## WHAT THE TASK REQUIRES
Leaving out the pictures, retype the lines from the beginning of the listing through the line containing "for p in o.data.polygons: p.use_smooth".

## INFORMATION SUPPLIED
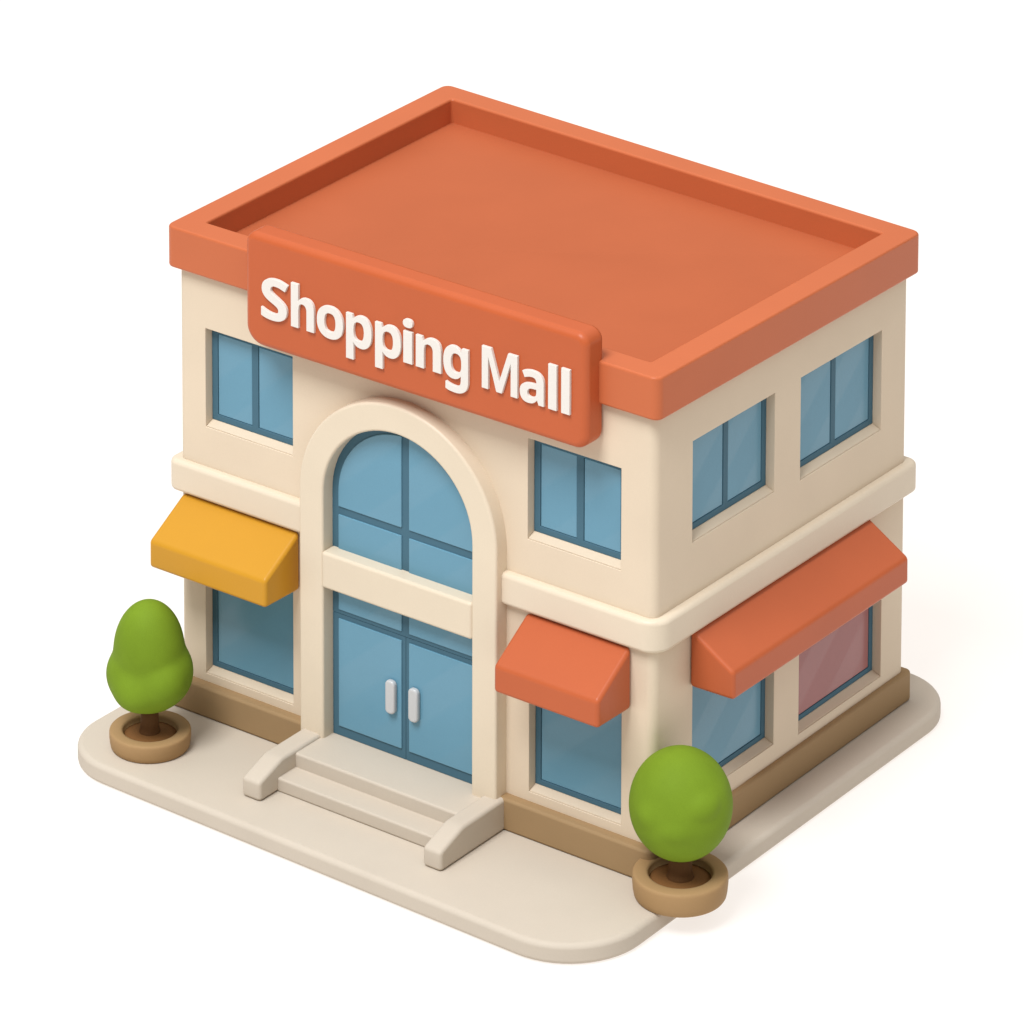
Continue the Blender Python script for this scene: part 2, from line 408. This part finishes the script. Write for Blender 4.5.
for ch, x0, x1 in LET:
    paths = glyph_paths(GLYPH[ch])
    lo = min(p[0] for P in paths for p in P); hi = max(p[0] for P in paths for p in P)
    cu = bpy.data.curves.new('letter', 'CURVE'); cu.dimensions = '2D'; cu.fill_mode = 'BOTH'
    cu.extrude = .022; cu.bevel_depth = .006; cu.bevel_resolution = 2; cu.offset = -.005
    for P in paths:
        s = cu.splines.new('POLY'); s.points.add(len(P) - 1); s.use_cyclic_u = True
        for k, p in enumerate(P): s.points[k].co = (x0 + (p[0] - lo) / (hi - lo) * (x1 - x0), BASE + p[1] * VS, 0, 1)
    tmp = bpy.data.objects.new('letter', cu); COL.objects.link(tmp)
    dg = bpy.context.evaluated_depsgraph_get(); me = bpy.data.meshes.new_from_object(tmp.evaluated_get(dg))
    bpy.data.objects.remove(tmp)
    bm = bmesh.new(); bm.from_mesh(me); bpy.data.meshes.remove(me)
    bmesh.ops.remove_doubles(bm, verts=bm.verts, dist=1e-5)
    for v in bm.verts: v.co = (v.co.x, -.525 - v.co.z, v.co.y)
    o = finish('letter', bm, M['white'], sign, bevel=0)
    for p in o.data.polygons: p.use_smooth = False

# ------------------------------------------------------------------ planters and trees
def lathe(prof, cx, cy, n=64):
    bm = bmesh.new(); rings = []
    for r, z in prof:
        if r < 1e-6: rings.append([bm.verts.new((cx, cy, z))])
        else: rings.append([bm.verts.new((cx + r * math.cos(2 * PI * k / n), cy + r * math.sin(2 * PI * k / n), z)) for k in range(n)])
    for A, B in zip(rings, rings[1:]):
        for k in range(n):
            a = [A[k % len(A)], A[(k + 1) % len(A)], B[(k + 1) % len(B)], B[k % len(B)]]
            u = []
            for v in a:
                if v not in u: u.append(v)
            if len(u) > 2: bm.faces.new(u)
    return bm

def planter(cx, cy, r, h, label):
    t = empty('planter', (cx, cy, 0)); tag(t, label, 'planter', 'round planters at the corners of the pavement')
    ri = r * .665
    prof = [(0, 0.0), (r * .90, 0), (r * .94, h * .03), (r * .965, h * .10), (r * .985, h * .3), (r, h * .6), (r, h * .86), (r * .992, h * .94), (r * .972, h * .985), (r * .94, h),
            (ri + .05, h), (ri + .012, h - .015), (ri, h - .05), (ri - .015, h * .45), (0, h * .45)]
    finish('pot', lathe(prof, cx, cy), M['pot'], t, bevel=0, smooth=True)
    zs_ = h * .74
    finish('soil', lathe([(0, zs_ + .03), (ri * .35, zs_ + .03), (ri * .8, zs_ - .01), (ri - .004, zs_ - .03), (ri - .01, h * .46), (0, h * .46)], cx, cy), M['soil'], t, bevel=0, smooth=True)
    return t, zs_ + .02

def crown(cx, cy, cz, blobs, k=14.0, sub=6):
    """smooth union of ellipsoids (dx, dy, dz, rx, ry, rz) seen from the centre"""
    bm = bmesh.new(); bmesh.ops.create_icosphere(bm, subdivisions=sub, radius=1)
    for v in bm.verts:
        d = v.co.normalized(); ts = []
        for (bx, by, bz, rx, ry, rz) in blobs:
            o_ = Vector((-bx / rx, -by / ry, -bz / rz)); e = Vector((d.x / rx, d.y / ry, d.z / rz))
            A = e.dot(e); B = o_.dot(e); C = o_.dot(o_) - 1; disc = B * B - A * C
            if disc > 0: 
                t = (-B + math.sqrt(disc)) / A
                if t > 0: ts.append(t)
        m = max(ts); R_ = m + math.log(sum(math.exp(k * (t - m)) for t in ts)) / k - 0
        v.co = Vector((cx, cy, cz)) + d * R_
    return bm

def tree(cx, cy, z0, rt, ztop, cz, blobs, k, label):
    t = empty('topiary_tree', (cx, cy, z0)); tag(t, label, 'tree', 'clipped trees in the round planters')
    finish('trunk', lathe([(0, z0 - .04), (rt * 1.25, z0 - .04), (rt * 1.12, z0 + .04), (rt, z0 + .14), (rt * .93, ztop), (0, ztop)], cx, cy, 32), M['trunk'], t, bevel=0, smooth=True)
    finish('crown', crown(cx, cy, cz, blobs, k), M['leaf'], t, bevel=0, smooth=True)
    return t

_, zl = planter(.59, -1.50, .69, .36, 'tan round planter holding the lobed cone-shaped tree, left of the entrance steps')
_, zr = planter(10.63, -.13, .775, .46, 'tan round planter holding the egg-shaped tree at the near pavement corner')
# lean directions towards the camera (fx, fy) and picture-right (rx, ry)
rx_, ry_ = .80, .60; fx, fy = .60, -.80
tree(.58, -1.50, zl, .155, .9, 1.585, [
    (0, 0, .34, .60, .60, .95),
    (0, 0, -.19, .65, .65, .66),
    (-rx_ * .24, -ry_ * .24, -.11, .48, .48, .56),
    (rx_ * .25, ry_ * .25, -.08, .49, .49, .62),
    (fx * .26 - rx_ * .16, fy * .26 - ry_ * .16, -.27, .43, .43, .44),
    (fx * .26 + rx_ * .22, fy * .26 + ry_ * .22, -.12, .42, .42, .48)], 26, 'clipped green tree with a tall rounded top over a wider lobed base')
tree(10.63, -.13, zr, .19, 1.2, 1.75, [
    (0, 0, .0, .835, .835, 1.0),
    (fx * .36 - rx_ * .38, fy * .36 - ry_ * .38, .06, .34, .34, .34),
    (fx * .50 - rx_ * .08, fy * .50 - ry_ * .08, -.10, .36, .36, .34),
    (fx * .44 + rx_ * .24, fy * .44 + ry_ * .24, .26, .37, .37, .34)], 45, 'clipped green tree with a smooth egg-shaped crown')

# ------------------------------------------------------------------ light
w = bpy.data.worlds.new('World'); scn.world = w; w.use_nodes = True
wn = w.node_tree.nodes; wl = w.node_tree.links; bg = wn['Background']
wt = wn.new('ShaderNodeTexCoord'); ws = wn.new('ShaderNodeSeparateXYZ'); wr = wn.new('ShaderNodeValToRGB')
wl.new(wt.outputs['Generated'], ws.inputs[0]); wl.new(ws.outputs['Z'], wr.inputs['Fac'])
wr.color_ramp.elements[0].position = .22; wr.color_ramp.elements[0].color = (.04, .04, .04, 1)
wr.color_ramp.elements[1].position = .95; wr.color_ramp.elements[1].color = (1, 1, 1, 1)
wl.new(wr.outputs['Color'], bg.inputs[0]); bg.inputs[1].default_value = 1.32
def area(name, loc, target, size, power, col):
    l = bpy.data.lights.new(name, 'AREA'); l.shape = 'SQUARE'; l.size = size; l.energy = power; l.color = col
    o = bpy.data.objects.new(name, l); COL.objects.link(o); o.location = loc
    o.rotation_euler = (Vector(target) - Vector(loc)).to_track_quat('-Z', 'Y').to_euler()
    return o
def softbox(name, d, dist, size, level, col):
    d = Vector(d).normalized()
    area(name, Vector((5, 3, 3)) + d * dist, (5, 3, 3), size, level * PI * PI * dist * dist, col)
softbox('key_softbox', (.02, -.50, .86), 150, 55, .90, (.97, 1.0, 1.03))

# ------------------------------------------------------------------ camera
cam = bpy.data.cameras.new('Camera'); co = bpy.data.objects.new('Camera', cam); COL.objects.link(co)
co.location = (44.9847, -50.5965, 36.4822); co.rotation_euler = (PI / 2 - .4505, 0, .6423)
cam.sensor_width = 36; cam.lens = 4222.28 * 36 / 1024; cam.clip_end = 2000
scn.camera = co
scn.view_settings.view_transform = 'Standard'; scn.view_settings.look = 'None'; scn.view_settings.exposure = 0; scn.view_settings.gamma = 1
scn.render.resolution_x = 1024; scn.render.resolution_y = 1024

## ANSWER IN FULL
Continue the Blender Python script for this scene: part 2, from line 408. This part finishes the script. Write for Blender 4.5.
for ch, x0, x1 in LET:
    paths = glyph_paths(GLYPH[ch])
    lo = min(p[0] for P in paths for p in P); hi = max(p[0] for P in paths for p in P)
    cu = bpy.data.curves.new('letter', 'CURVE'); cu.dimensions = '2D'; cu.fill_mode = 'BOTH'
    cu.extrude = .022; cu.bevel_depth = .006; cu.bevel_resolution = 2; cu.offset = -.005
    for P in paths:
        s = cu.splines.new('POLY'); s.points.add(len(P) - 1); s.use_cyclic_u = True
        for k, p in enumerate(P): s.points[k].co = (x0 + (p[0] - lo) / (hi - lo) * (x1 - x0), BASE + p[1] * VS, 0, 1)
    tmp = bpy.data.objects.new('letter', cu); COL.objects.link(tmp)
    dg = bpy.context.evaluated_depsgraph_get(); me = bpy.data.meshes.new_from_object(tmp.evaluated_get(dg))
    bpy.data.objects.remove(tmp)
    bm = bmesh.new(); bm.from_mesh(me); bpy.data.meshes.remove(me)
    bmesh.ops.remove_doubles(bm, verts=bm.verts, dist=1e-5)
    for v in bm.verts: v.co = (v.co.x, -.525 - v.co.z, v.co.y)
    o = finish('letter', bm, M['white'], sign, bevel=0)
    for p in o.data.polygons: p.use_smooth = False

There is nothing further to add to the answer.